September 15, 2016 - November 19, 2016

“As an artist I am interested in where high and low culture intersects and how images carry meaning within a society that consumes a huge amount of visual information.”

Craig Clifford’s creative practice is an exercise in the transformation of common objects and an investigation into how context, expectation and gaze affect our experience with the things we live with. He uses the technique of casting to transform found objects and forms into rich tableaus that use color and texture to alter the perception of space and draw the viewer into a complex experience.

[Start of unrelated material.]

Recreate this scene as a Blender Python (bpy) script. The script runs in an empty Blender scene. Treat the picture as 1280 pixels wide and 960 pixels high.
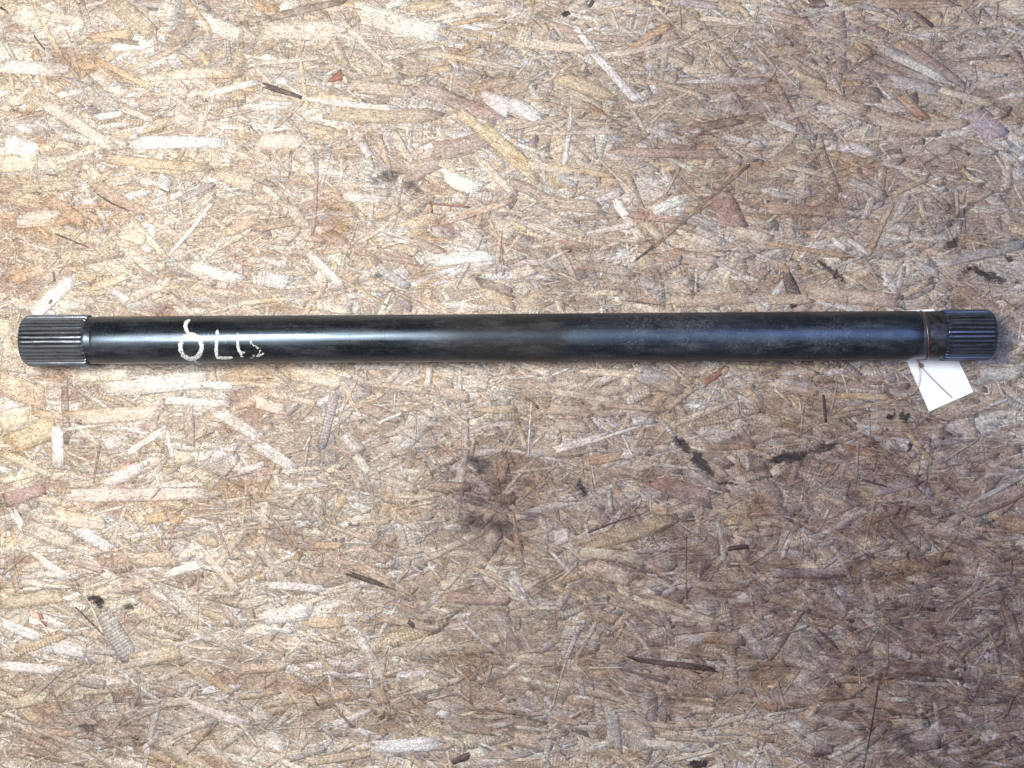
import bpy, math, random
import numpy as np
from mathutils import Vector

random.seed(7)
rng = np.random.default_rng(11)
scene = bpy.context.scene
C = scene.collection
R = math.radians

# ------------------------------------------------------------------ camera
CAM_Z = 1.25                    # metres above the board
FPX = 1499.0                    # focal length in pixels of a 1280 px wide picture
cam_d = bpy.data.cameras.new('camera')
cam_d.sensor_width = 36.0
cam_d.lens = 36.0 * FPX / 1280.0
cam_d.clip_start = 0.05
cam_d.clip_end = 50.0
cam = bpy.data.objects.new('camera', cam_d)
cam.location = (0, 0, CAM_Z)
C.objects.link(cam)
scene.camera = cam

# ------------------------------------------------------------------ world, lamps, exposure
world = bpy.data.worlds.new('World')
scene.world = world
world.use_nodes = True
bg = world.node_tree.nodes['Background']
bg.inputs['Color'].default_value = (0.80, 0.86, 1.0, 1)
bg.inputs['Strength'].default_value = 0.12

def area(name, loc, target, sx, sy, power, col):
    d = bpy.data.lights.new(name, 'AREA')
    d.shape = 'RECTANGLE'
    d.size, d.size_y = sx, sy
    d.energy = power
    d.color = col
    o = bpy.data.objects.new(name, d)
    o.location = loc
    v = Vector(target) - Vector(loc)
    o.rotation_euler = v.to_track_quat('-Z', 'Y').to_euler()
    C.objects.link(o)
    return o

area('ceiling_lamp', (-0.56, 0.21, 1.40), (-0.40, 0.10, 0), 0.66, 0.24, 39.5, (1.0, 0.975, 0.912))
area('doorway_light', (0.74, 0.14, 1.45), (0.36, 0.0, 0), 0.75, 0.55, 11.0, (0.42, 0.54, 1.0))

scene.view_settings.view_transform = 'Standard'
scene.view_settings.look = 'None'
scene.view_settings.exposure = 0.0
scene.view_settings.gamma = 1.0
scene.view_settings.use_curve_mapping = False

# ------------------------------------------------------------------ helpers
def P(px, py, z=0.0):
    """point of the place seen at a pixel of the 1280x960 photograph, at height z"""
    s = (CAM_Z - z) / FPX
    return Vector(((px - 640) * s, (480 - py) * s, z))

MM = 0.001
PX = CAM_Z / FPX                # size of a pixel on the board, metres

def new_mat(name):
    m = bpy.data.materials.new(name)
    m.use_nodes = True
    nt = m.node_tree
    return m, nt, nt.nodes['Principled BSDF']

class NB:
    """small helper for node trees"""
    def __init__(self, nt):
        self.nt = nt
    def n(self, kind, **kw):
        o = self.nt.nodes.new(kind)
        for k, v in kw.items():
            setattr(o, k, v)
        return o
    def l(self, a, b):
        self.nt.links.new(a, b)
    def put(self, sock, v):
        if hasattr(v, 'is_output'):
            self.l(v, sock)
        else:
            sock.default_value = v
    def math(self, op, a, b=None, c=None, clamp=False):
        o = self.n('ShaderNodeMath', operation=op, use_clamp=clamp)
        self.put(o.inputs[0], a)
        if b is not None: self.put(o.inputs[1], b)
        if c is not None: self.put(o.inputs[2], c)
        return o.outputs[0]
    def vmath(self, op, a, b=None):
        o = self.n('ShaderNodeVectorMath', operation=op)
        self.put(o.inputs[0], a)
        if b is not None: self.put(o.inputs[1], b)
        return o.outputs['Value'] if op in ('LENGTH', 'DISTANCE') else o.outputs['Vector']
    def rng(self, v, a, b, c, d, smooth=False):
        o = self.n('ShaderNodeMapRange')
        if smooth: o.interpolation_type = 'SMOOTHSTEP'
        self.put(o.inputs['Value'], v)
        for k, x in zip(('From Min', 'From Max', 'To Min', 'To Max'), (a, b, c, d)):
            self.put(o.inputs[k], x)
        return o.outputs[0]
    def noise(self, vec, scale, detail=2.0, rough=0.5, dist=0.0):
        o = self.n('ShaderNodeTexNoise')
        self.l(vec, o.inputs['Vector'])
        o.inputs['Scale'].default_value = scale
        o.inputs['Detail'].default_value = detail
        o.inputs['Roughness'].default_value = rough
        o.inputs['Distortion'].default_value = dist
        return o
    def mix(self, fac, a, b, blend='MIX'):
        o = self.n('ShaderNodeMix', data_type='RGBA', blend_type=blend)
        self.put(o.inputs['Factor'], fac)
        self.put(o.inputs['A'], a) if False else self.put(o.inputs[6], a)
        self.put(o.inputs[7], b)
        return o.outputs[2]
    def combine(self, x, y, z):
        o = self.n('ShaderNodeCombineXYZ')
        for s, v in zip(o.inputs, (x, y, z)): self.put(s, v)
        return o.outputs[0]
    def sep(self, v):
        o = self.n('ShaderNodeSeparateXYZ')
        self.l(v, o.inputs[0])
        return o.outputs
    def scale(self, v, sx, sy, sz):
        return self.vmath('MULTIPLY', v, (sx, sy, sz))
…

Clifford’s pieces are made by the assemblage of hundreds of press molded kitsch forms to create texture that at first glance seems to be a mere surface but then draws the viewer in with slices of recognizable imagery. In his work he uses the trite, sentimentalized images that come from commercial plaster molds. In fine art, ceramics is often considered low art and within ceramics commercial molds are the lowest form of clay as they require no skill or creativity and represent images and clichés as crass novelty items. However Clifford transforms these hollow, commercial reproductions of ‘art’ to create his work.

The forms themselves are cast from found objects like refined teacups and serving pieces from cast off china sets. He states, “For myself, these objects are images of refinement and wealth and act as a contrast to the surface imagery. The pieces show themselves in layers of information that take time to reveal themselves to the viewer.” Clifford utilizes color as another layer for the work, both hiding and accenting the texture and form. He works in assemblage and uses material culture to create works that recontextualize the familiar until it is transformed and unrecognizable.

Craig Clifford received his BFA from California State University Long Beach his MFA from Louisiana State University. He exhibits his work nationally and internationally and has been included in the 2007 and 2009 World Ceramic Biennial in South Korea. He currently resides in Appleton, Wisconsin.